Finding a relic linked to the discovery of the Northwest Passage represents a reasserted Canadian claim to Arctic sovereignty, says Environment Minister Jim Prentice, who arrived at the camp on Tuesday.

“It’s fundamental to Canadian sovereignty in the North and the tragic tale of Investigator is one of the most amazing stories of Arctic history.”

“It’s a tale of incredible determination and suffering,” Prentice said in an interview.

Climate change in the North gets an assist in the discovery because Mercy Bay was routinely clogged in year-round ice until recently. The first recorded time the bay was ice-free was the summer of 2007.

The three-masted, copper-bottomed Investigator was found this week after marine archeologists deployed side-scan sonars from inflatable Zodiac boats. Underwater cameras will be used later this week to photograph the wreck and divers will be deployed next summer to probe the hull.


There's more at the link.

Other Canadian teams are searching for traces of the long-lost Franklin expedition. Who knows? Perhaps, over the next year or two, they may solve one of the longest-standing mysteries of Arctic exploration. Let's hope the discovery of HMS Investigator is a good omen for their efforts.

Peter

8 comments:

Old NFO said...

Great post and good educational info! thanks

LL said...

I only knew a little of the history you recounted here. Thanks for the lesson and the primer on current events.

STxRynn said...

I am totally amazed at a couple lines in the story. This bay was completely clogged with ice, yet, somehow, there is a sailing ship in it? Did the sailors drag that 422 ton ship there, dig through the ice and sink it? How the hammered heck did they do that? I'm confused.

Maybe there was a time before 2007 that there was no ice in the bay.... hmmmmm.......

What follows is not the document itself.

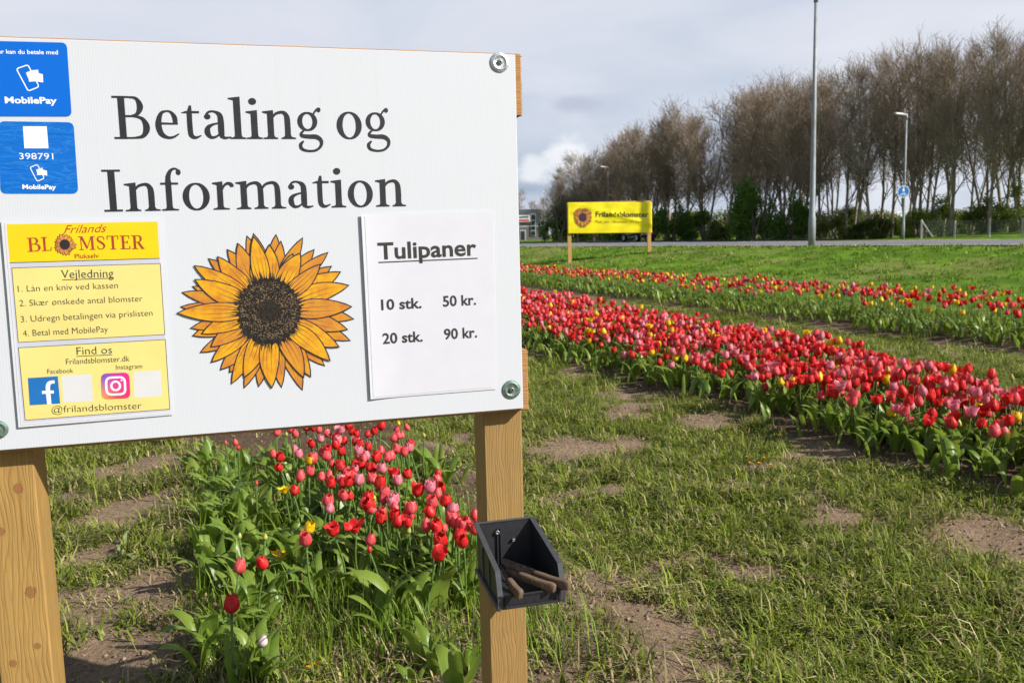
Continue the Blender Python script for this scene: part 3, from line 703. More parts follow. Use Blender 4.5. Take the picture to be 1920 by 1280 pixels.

I've always been interested in this kind of discovery. Wow, what tough men it took to search out the world back in the day!!!!

Anonymous said...

yes, the global warming religion has to put its foot into everything.
Despite logic, beyond thought.

great story, and a part of history I'm afraid was lacking in my comprehension.

Peter said...

STxRynn, don't forget that pack ice drifts over time. Just as HMS Resolute drifted south until found by her salvors, so HMS Investigator probably drifted from where she became trapped in the ice to where she finally sank. She didn't necessarily sail all the way into the bay under her own power. It took her crew three years to abandon her, after all, and who knows how long after that before she finally sank.

Anonymous said...

Please do not tell Obama about the desk,, he will return it to the Brits.

Anonymous said...

To those who deny reality: HMS Investigator sailed to this bay in an expectional year, when the bay was unfrozen. Then it became trapped as the next years were colder. Same happened to Erebus and Terror in 1846. It is not that these waters were in the past always frozen, it's that because of rising temperatures those years when they are frozen through the summer are becoming ever more rare, and that on those years that the sea ice melts it does that earlier than what was average in the past, and the overall amount of ice in the area is declining. And so, what was uncommon in the past - Mercy Bay unfrozen - has become common.

And I'm pretty sure that Obama knows about the Resolute table.

STxRynn said...

Thank you for the clarification. I had my tongue firmly in my cheek when I typed the above comment.

I am still utterly impressed with the mental toughness that it took to go where they went. I don't know if such men are around anymore. Our lives are defined now by thread count sheets.